• GOAL
Retype the material word for word.

• GIVEN INFORMATION
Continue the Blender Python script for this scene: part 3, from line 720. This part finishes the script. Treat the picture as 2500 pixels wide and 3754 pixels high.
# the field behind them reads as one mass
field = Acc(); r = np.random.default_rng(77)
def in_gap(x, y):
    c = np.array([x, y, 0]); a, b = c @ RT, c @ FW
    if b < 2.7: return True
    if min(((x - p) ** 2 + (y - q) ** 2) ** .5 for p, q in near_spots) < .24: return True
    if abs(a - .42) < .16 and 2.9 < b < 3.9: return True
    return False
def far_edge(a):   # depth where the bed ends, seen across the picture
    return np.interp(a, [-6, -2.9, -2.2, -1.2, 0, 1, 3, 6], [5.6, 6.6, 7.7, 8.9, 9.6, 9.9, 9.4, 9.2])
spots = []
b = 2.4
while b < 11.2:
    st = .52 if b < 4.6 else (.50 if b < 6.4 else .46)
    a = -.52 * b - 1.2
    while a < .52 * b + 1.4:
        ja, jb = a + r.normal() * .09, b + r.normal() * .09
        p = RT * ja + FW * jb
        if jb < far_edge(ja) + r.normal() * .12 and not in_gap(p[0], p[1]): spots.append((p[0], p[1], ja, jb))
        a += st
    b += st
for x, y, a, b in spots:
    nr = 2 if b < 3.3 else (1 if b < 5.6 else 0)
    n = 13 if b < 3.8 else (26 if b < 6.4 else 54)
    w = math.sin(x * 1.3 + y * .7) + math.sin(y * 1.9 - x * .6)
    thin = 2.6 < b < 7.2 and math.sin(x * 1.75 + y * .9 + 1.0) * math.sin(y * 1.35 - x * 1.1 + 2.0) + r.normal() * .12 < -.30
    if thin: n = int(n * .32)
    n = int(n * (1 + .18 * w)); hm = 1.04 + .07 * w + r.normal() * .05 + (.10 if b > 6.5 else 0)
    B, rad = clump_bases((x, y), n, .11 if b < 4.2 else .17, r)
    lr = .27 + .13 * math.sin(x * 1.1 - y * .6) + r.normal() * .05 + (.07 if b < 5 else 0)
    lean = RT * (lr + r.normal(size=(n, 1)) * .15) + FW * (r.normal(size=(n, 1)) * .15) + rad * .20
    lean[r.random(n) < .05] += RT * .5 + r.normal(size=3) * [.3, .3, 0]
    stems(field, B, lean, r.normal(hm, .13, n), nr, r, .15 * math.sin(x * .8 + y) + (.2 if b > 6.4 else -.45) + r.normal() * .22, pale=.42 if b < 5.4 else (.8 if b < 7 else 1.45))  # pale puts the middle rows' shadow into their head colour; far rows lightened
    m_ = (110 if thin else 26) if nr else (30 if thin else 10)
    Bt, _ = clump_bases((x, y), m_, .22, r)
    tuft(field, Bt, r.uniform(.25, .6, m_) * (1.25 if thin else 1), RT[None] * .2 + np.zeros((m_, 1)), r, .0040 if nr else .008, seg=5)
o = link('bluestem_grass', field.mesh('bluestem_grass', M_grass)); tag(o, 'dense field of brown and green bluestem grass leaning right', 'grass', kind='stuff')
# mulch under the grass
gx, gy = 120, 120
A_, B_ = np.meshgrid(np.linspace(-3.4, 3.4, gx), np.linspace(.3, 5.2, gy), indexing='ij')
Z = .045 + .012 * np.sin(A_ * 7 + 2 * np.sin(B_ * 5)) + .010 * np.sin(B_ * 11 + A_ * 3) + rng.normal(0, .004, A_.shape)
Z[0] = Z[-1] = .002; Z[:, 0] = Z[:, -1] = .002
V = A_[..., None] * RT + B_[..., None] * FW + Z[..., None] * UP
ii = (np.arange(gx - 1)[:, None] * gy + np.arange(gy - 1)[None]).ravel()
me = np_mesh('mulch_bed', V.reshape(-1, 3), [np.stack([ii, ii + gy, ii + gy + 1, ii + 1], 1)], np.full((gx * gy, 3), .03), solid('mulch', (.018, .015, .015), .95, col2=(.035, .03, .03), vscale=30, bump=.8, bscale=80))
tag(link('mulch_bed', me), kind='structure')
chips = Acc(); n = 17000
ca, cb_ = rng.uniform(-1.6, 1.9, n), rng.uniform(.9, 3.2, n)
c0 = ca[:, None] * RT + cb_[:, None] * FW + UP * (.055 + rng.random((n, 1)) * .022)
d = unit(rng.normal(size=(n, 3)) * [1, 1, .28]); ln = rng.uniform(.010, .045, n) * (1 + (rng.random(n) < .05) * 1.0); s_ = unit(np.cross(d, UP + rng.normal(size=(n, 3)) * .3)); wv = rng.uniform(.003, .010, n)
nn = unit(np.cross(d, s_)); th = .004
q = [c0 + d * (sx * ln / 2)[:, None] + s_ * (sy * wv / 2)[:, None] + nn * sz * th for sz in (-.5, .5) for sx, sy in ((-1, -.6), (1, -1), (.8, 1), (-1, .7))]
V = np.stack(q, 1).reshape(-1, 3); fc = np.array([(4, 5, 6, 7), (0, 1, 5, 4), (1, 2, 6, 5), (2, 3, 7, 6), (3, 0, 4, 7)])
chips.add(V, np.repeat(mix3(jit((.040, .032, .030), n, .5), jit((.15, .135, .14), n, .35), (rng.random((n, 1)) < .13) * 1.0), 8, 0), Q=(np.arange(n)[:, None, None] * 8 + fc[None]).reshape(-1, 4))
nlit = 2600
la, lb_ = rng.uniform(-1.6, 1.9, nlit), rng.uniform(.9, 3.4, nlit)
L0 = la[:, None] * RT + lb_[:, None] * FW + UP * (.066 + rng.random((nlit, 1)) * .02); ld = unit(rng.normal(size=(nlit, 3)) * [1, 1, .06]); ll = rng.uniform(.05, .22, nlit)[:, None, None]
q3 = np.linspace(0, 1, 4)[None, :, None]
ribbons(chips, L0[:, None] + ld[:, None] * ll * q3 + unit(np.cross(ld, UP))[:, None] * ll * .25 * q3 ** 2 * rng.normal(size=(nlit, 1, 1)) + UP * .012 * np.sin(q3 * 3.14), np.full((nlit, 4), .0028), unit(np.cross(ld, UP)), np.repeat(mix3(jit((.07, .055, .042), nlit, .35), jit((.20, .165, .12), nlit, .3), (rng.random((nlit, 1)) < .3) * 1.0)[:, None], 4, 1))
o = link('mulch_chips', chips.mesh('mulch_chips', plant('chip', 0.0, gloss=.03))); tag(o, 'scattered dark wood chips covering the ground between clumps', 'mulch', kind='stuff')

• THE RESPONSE
Continue the Blender Python script for this scene: part 3, from line 720. This part finishes the script. Treat the picture as 2500 pixels wide and 3754 pixels high.
# the field behind them reads as one mass
field = Acc(); r = np.random.default_rng(77)
def in_gap(x, y):
    c = np.array([x, y, 0]); a, b = c @ RT, c @ FW
    if b < 2.7: return True
    if min(((x - p) ** 2 + (y - q) ** 2) ** .5 for p, q in near_spots) < .24: return True
    if abs(a - .42) < .16 and 2.9 < b < 3.9: return True
    return False
def far_edge(a):   # depth where the bed ends, seen across the picture
    return np.interp(a, [-6, -2.9, -2.2, -1.2, 0, 1, 3, 6], [5.6, 6.6, 7.7, 8.9, 9.6, 9.9, 9.4, 9.2])
spots = []
b = 2.4
while b < 11.2:
    st = .52 if b < 4.6 else (.50 if b < 6.4 else .46)
    a = -.52 * b - 1.2
    while a < .52 * b + 1.4:
        ja, jb = a + r.normal() * .09, b + r.normal() * .09
        p = RT * ja + FW * jb
        if jb < far_edge(ja) + r.normal() * .12 and not in_gap(p[0], p[1]): spots.append((p[0], p[1], ja, jb))
        a += st
    b += st
for x, y, a, b in spots:
    nr = 2 if b < 3.3 else (1 if b < 5.6 else 0)
    n = 13 if b < 3.8 else (26 if b < 6.4 else 54)
    w = math.sin(x * 1.3 + y * .7) + math.sin(y * 1.9 - x * .6)
    thin = 2.6 < b < 7.2 and math.sin(x * 1.75 + y * .9 + 1.0) * math.sin(y * 1.35 - x * 1.1 + 2.0) + r.normal() * .12 < -.30
    if thin: n = int(n * .32)
    n = int(n * (1 + .18 * w)); hm = 1.04 + .07 * w + r.normal() * .05 + (.10 if b > 6.5 else 0)
    B, rad = clump_bases((x, y), n, .11 if b < 4.2 else .17, r)
    lr = .27 + .13 * math.sin(x * 1.1 - y * .6) + r.normal() * .05 + (.07 if b < 5 else 0)
    lean = RT * (lr + r.normal(size=(n, 1)) * .15) + FW * (r.normal(size=(n, 1)) * .15) + rad * .20
    lean[r.random(n) < .05] += RT * .5 + r.normal(size=3) * [.3, .3, 0]
    stems(field, B, lean, r.normal(hm, .13, n), nr, r, .15 * math.sin(x * .8 + y) + (.2 if b > 6.4 else -.45) + r.normal() * .22, pale=.42 if b < 5.4 else (.8 if b < 7 else 1.45))  # pale puts the middle rows' shadow into their head colour; far rows lightened
    m_ = (110 if thin else 26) if nr else (30 if thin else 10)
    Bt, _ = clump_bases((x, y), m_, .22, r)
    tuft(field, Bt, r.uniform(.25, .6, m_) * (1.25 if thin else 1), RT[None] * .2 + np.zeros((m_, 1)), r, .0040 if nr else .008, seg=5)
o = link('bluestem_grass', field.mesh('bluestem_grass', M_grass)); tag(o, 'dense field of brown and green bluestem grass leaning right', 'grass', kind='stuff')
# mulch under the grass
gx, gy = 120, 120
A_, B_ = np.meshgrid(np.linspace(-3.4, 3.4, gx), np.linspace(.3, 5.2, gy), indexing='ij')
Z = .045 + .012 * np.sin(A_ * 7 + 2 * np.sin(B_ * 5)) + .010 * np.sin(B_ * 11 + A_ * 3) + rng.normal(0, .004, A_.shape)
Z[0] = Z[-1] = .002; Z[:, 0] = Z[:, -1] = .002
V = A_[..., None] * RT + B_[..., None] * FW + Z[..., None] * UP
ii = (np.arange(gx - 1)[:, None] * gy + np.arange(gy - 1)[None]).ravel()
me = np_mesh('mulch_bed', V.reshape(-1, 3), [np.stack([ii, ii + gy, ii + gy + 1, ii + 1], 1)], np.full((gx * gy, 3), .03), solid('mulch', (.018, .015, .015), .95, col2=(.035, .03, .03), vscale=30, bump=.8, bscale=80))
tag(link('mulch_bed', me), kind='structure')
chips = Acc(); n = 17000
ca, cb_ = rng.uniform(-1.6, 1.9, n), rng.uniform(.9, 3.2, n)
c0 = ca[:, None] * RT + cb_[:, None] * FW + UP * (.055 + rng.random((n, 1)) * .022)
d = unit(rng.normal(size=(n, 3)) * [1, 1, .28]); ln = rng.uniform(.010, .045, n) * (1 + (rng.random(n) < .05) * 1.0); s_ = unit(np.cross(d, UP + rng.normal(size=(n, 3)) * .3)); wv = rng.uniform(.003, .010, n)
nn = unit(np.cross(d, s_)); th = .004
q = [c0 + d * (sx * ln / 2)[:, None] + s_ * (sy * wv / 2)[:, None] + nn * sz * th for sz in (-.5, .5) for sx, sy in ((-1, -.6), (1, -1), (.8, 1), (-1, .7))]
V = np.stack(q, 1).reshape(-1, 3); fc = np.array([(4, 5, 6, 7), (0, 1, 5, 4), (1, 2, 6, 5), (2, 3, 7, 6), (3, 0, 4, 7)])
chips.add(V, np.repeat(mix3(jit((.040, .032, .030), n, .5), jit((.15, .135, .14), n, .35), (rng.random((n, 1)) < .13) * 1.0), 8, 0), Q=(np.arange(n)[:, None, None] * 8 + fc[None]).reshape(-1, 4))
nlit = 2600
la, lb_ = rng.uniform(-1.6, 1.9, nlit), rng.uniform(.9, 3.4, nlit)
L0 = la[:, None] * RT + lb_[:, None] * FW + UP * (.066 + rng.random((nlit, 1)) * .02); ld = unit(rng.normal(size=(nlit, 3)) * [1, 1, .06]); ll = rng.uniform(.05, .22, nlit)[:, None, None]
q3 = np.linspace(0, 1, 4)[None, :, None]
ribbons(chips, L0[:, None] + ld[:, None] * ll * q3 + unit(np.cross(ld, UP))[:, None] * ll * .25 * q3 ** 2 * rng.normal(size=(nlit, 1, 1)) + UP * .012 * np.sin(q3 * 3.14), np.full((nlit, 4), .0028), unit(np.cross(ld, UP)), np.repeat(mix3(jit((.07, .055, .042), nlit, .35), jit((.20, .165, .12), nlit, .3), (rng.random((nlit, 1)) < .3) * 1.0)[:, None], 4, 1))
o = link('mulch_chips', chips.mesh('mulch_chips', plant('chip', 0.0, gloss=.03))); tag(o, 'scattered dark wood chips covering the ground between clumps', 'mulch', kind='stuff')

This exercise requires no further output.